Copy out the listing that follows, exact in every word, and skip the images.

»»

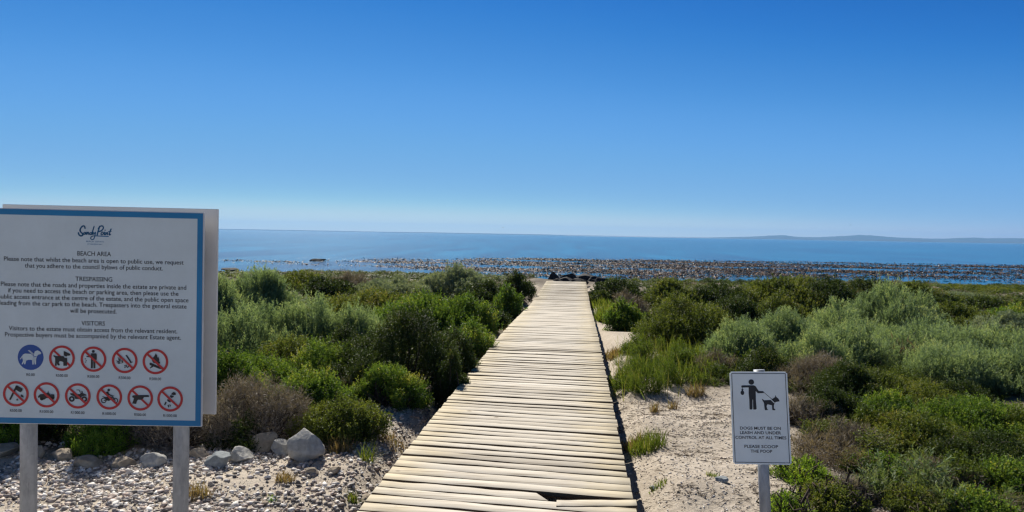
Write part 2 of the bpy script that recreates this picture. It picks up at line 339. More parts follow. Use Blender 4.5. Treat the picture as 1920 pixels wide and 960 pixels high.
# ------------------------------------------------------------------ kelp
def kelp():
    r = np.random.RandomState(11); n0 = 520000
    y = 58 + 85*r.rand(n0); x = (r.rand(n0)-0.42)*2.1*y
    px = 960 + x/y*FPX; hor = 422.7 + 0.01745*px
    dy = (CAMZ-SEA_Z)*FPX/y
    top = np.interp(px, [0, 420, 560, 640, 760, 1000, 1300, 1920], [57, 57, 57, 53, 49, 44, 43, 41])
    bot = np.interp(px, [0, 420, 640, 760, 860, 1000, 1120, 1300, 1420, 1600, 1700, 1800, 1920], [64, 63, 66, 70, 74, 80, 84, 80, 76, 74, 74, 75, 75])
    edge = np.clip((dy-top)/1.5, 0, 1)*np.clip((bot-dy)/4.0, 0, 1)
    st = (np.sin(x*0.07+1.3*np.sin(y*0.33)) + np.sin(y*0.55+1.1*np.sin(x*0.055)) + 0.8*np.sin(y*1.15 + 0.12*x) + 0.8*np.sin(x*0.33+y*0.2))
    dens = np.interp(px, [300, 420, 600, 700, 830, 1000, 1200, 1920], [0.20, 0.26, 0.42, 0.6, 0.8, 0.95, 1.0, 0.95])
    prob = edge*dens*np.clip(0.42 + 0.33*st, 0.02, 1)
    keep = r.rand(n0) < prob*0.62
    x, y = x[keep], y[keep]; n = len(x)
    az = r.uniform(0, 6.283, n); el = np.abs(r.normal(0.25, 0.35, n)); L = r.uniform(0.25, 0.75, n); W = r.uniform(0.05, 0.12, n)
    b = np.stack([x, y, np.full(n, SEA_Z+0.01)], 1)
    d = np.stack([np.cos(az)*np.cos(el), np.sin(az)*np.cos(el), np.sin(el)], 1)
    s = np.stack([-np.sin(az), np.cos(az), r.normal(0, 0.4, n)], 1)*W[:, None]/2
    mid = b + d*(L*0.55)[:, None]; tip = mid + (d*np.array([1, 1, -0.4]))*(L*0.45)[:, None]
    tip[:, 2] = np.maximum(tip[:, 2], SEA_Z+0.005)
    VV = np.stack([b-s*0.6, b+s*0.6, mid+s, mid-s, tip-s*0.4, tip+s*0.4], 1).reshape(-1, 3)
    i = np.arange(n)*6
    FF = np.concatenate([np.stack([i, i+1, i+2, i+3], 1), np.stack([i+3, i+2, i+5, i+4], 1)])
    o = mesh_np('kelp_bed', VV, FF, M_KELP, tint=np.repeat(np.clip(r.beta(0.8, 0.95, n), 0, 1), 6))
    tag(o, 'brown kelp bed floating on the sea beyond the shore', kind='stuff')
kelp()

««

• [FULL OUTPUT]
Write part 2 of the bpy script that recreates this picture. It picks up at line 339. More parts follow. Use Blender 4.5. Treat the picture as 1920 pixels wide and 960 pixels high.
# ------------------------------------------------------------------ kelp
def kelp():
    r = np.random.RandomState(11); n0 = 520000
    y = 58 + 85*r.rand(n0); x = (r.rand(n0)-0.42)*2.1*y
    px = 960 + x/y*FPX; hor = 422.7 + 0.01745*px
    dy = (CAMZ-SEA_Z)*FPX/y
    top = np.interp(px, [0, 420, 560, 640, 760, 1000, 1300, 1920], [57, 57, 57, 53, 49, 44, 43, 41])
    bot = np.interp(px, [0, 420, 640, 760, 860, 1000, 1120, 1300, 1420, 1600, 1700, 1800, 1920], [64, 63, 66, 70, 74, 80, 84, 80, 76, 74, 74, 75, 75])
    edge = np.clip((dy-top)/1.5, 0, 1)*np.clip((bot-dy)/4.0, 0, 1)
    st = (np.sin(x*0.07+1.3*np.sin(y*0.33)) + np.sin(y*0.55+1.1*np.sin(x*0.055)) + 0.8*np.sin(y*1.15 + 0.12*x) + 0.8*np.sin(x*0.33+y*0.2))
    dens = np.interp(px, [300, 420, 600, 700, 830, 1000, 1200, 1920], [0.20, 0.26, 0.42, 0.6, 0.8, 0.95, 1.0, 0.95])
    prob = edge*dens*np.clip(0.42 + 0.33*st, 0.02, 1)
    keep = r.rand(n0) < prob*0.62
    x, y = x[keep], y[keep]; n = len(x)
    az = r.uniform(0, 6.283, n); el = np.abs(r.normal(0.25, 0.35, n)); L = r.uniform(0.25, 0.75, n); W = r.uniform(0.05, 0.12, n)
    b = np.stack([x, y, np.full(n, SEA_Z+0.01)], 1)
    d = np.stack([np.cos(az)*np.cos(el), np.sin(az)*np.cos(el), np.sin(el)], 1)
    s = np.stack([-np.sin(az), np.cos(az), r.normal(0, 0.4, n)], 1)*W[:, None]/2
    mid = b + d*(L*0.55)[:, None]; tip = mid + (d*np.array([1, 1, -0.4]))*(L*0.45)[:, None]
    tip[:, 2] = np.maximum(tip[:, 2], SEA_Z+0.005)
    VV = np.stack([b-s*0.6, b+s*0.6, mid+s, mid-s, tip-s*0.4, tip+s*0.4], 1).reshape(-1, 3)
    i = np.arange(n)*6
    FF = np.concatenate([np.stack([i, i+1, i+2, i+3], 1), np.stack([i+3, i+2, i+5, i+4], 1)])
    o = mesh_np('kelp_bed', VV, FF, M_KELP, tint=np.repeat(np.clip(r.beta(0.8, 0.95, n), 0, 1), 6))
    tag(o, 'brown kelp bed floating on the sea beyond the shore', kind='stuff')
kelp()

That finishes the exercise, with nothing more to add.